[Objective]: Starting at the first line of the data below, write out each line exactly until you reach the line containing "(0.3, -4.4, 0.85)]", and include that line too.
■ ■ ■ ■ ■
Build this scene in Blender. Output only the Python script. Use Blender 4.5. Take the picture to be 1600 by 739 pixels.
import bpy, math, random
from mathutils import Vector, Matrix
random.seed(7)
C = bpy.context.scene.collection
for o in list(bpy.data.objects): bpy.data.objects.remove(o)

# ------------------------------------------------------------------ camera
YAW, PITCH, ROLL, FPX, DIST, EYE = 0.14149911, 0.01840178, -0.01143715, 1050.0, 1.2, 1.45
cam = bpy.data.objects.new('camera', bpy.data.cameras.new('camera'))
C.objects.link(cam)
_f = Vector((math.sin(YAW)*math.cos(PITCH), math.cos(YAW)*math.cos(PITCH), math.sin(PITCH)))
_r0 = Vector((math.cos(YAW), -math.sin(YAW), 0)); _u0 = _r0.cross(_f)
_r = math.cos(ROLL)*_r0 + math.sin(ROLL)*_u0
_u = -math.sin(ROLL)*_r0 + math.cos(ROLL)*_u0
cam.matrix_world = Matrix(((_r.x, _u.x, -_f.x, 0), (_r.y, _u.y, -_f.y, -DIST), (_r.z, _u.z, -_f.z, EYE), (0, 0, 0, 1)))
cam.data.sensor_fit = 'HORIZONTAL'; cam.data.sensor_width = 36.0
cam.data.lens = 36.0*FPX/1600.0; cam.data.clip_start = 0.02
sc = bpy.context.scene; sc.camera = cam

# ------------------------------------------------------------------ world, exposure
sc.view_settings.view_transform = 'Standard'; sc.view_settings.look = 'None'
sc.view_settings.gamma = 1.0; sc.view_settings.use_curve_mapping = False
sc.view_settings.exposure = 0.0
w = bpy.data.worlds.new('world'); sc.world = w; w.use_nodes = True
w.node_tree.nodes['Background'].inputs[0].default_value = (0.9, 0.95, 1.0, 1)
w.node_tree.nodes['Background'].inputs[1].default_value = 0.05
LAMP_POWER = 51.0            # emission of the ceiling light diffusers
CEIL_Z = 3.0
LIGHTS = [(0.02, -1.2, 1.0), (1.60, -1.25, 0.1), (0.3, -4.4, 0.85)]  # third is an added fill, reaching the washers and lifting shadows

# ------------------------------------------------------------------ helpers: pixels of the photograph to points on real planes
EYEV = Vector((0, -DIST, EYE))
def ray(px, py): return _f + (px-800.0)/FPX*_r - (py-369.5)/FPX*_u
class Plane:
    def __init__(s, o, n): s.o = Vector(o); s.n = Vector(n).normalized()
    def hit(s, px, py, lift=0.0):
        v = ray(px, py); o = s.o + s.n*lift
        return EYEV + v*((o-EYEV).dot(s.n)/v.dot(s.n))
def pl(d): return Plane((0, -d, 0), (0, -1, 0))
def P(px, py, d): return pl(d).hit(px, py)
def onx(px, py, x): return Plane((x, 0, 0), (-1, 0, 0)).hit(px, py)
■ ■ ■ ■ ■
[Reply to the exercise]:
Build this scene in Blender. Output only the Python script. Use Blender 4.5. Take the picture to be 1600 by 739 pixels.
import bpy, math, random
from mathutils import Vector, Matrix
random.seed(7)
C = bpy.context.scene.collection
for o in list(bpy.data.objects): bpy.data.objects.remove(o)

# ------------------------------------------------------------------ camera
YAW, PITCH, ROLL, FPX, DIST, EYE = 0.14149911, 0.01840178, -0.01143715, 1050.0, 1.2, 1.45
cam = bpy.data.objects.new('camera', bpy.data.cameras.new('camera'))
C.objects.link(cam)
_f = Vector((math.sin(YAW)*math.cos(PITCH), math.cos(YAW)*math.cos(PITCH), math.sin(PITCH)))
_r0 = Vector((math.cos(YAW), -math.sin(YAW), 0)); _u0 = _r0.cross(_f)
_r = math.cos(ROLL)*_r0 + math.sin(ROLL)*_u0
_u = -math.sin(ROLL)*_r0 + math.cos(ROLL)*_u0
cam.matrix_world = Matrix(((_r.x, _u.x, -_f.x, 0), (_r.y, _u.y, -_f.y, -DIST), (_r.z, _u.z, -_f.z, EYE), (0, 0, 0, 1)))
cam.data.sensor_fit = 'HORIZONTAL'; cam.data.sensor_width = 36.0
cam.data.lens = 36.0*FPX/1600.0; cam.data.clip_start = 0.02
sc = bpy.context.scene; sc.camera = cam

# ------------------------------------------------------------------ world, exposure
sc.view_settings.view_transform = 'Standard'; sc.view_settings.look = 'None'
sc.view_settings.gamma = 1.0; sc.view_settings.use_curve_mapping = False
sc.view_settings.exposure = 0.0
w = bpy.data.worlds.new('world'); sc.world = w; w.use_nodes = True
w.node_tree.nodes['Background'].inputs[0].default_value = (0.9, 0.95, 1.0, 1)
w.node_tree.nodes['Background'].inputs[1].default_value = 0.05
LAMP_POWER = 51.0            # emission of the ceiling light diffusers
CEIL_Z = 3.0
LIGHTS = [(0.02, -1.2, 1.0), (1.60, -1.25, 0.1), (0.3, -4.4, 0.85)]  # third is an added fill, reaching the washers and lifting shadows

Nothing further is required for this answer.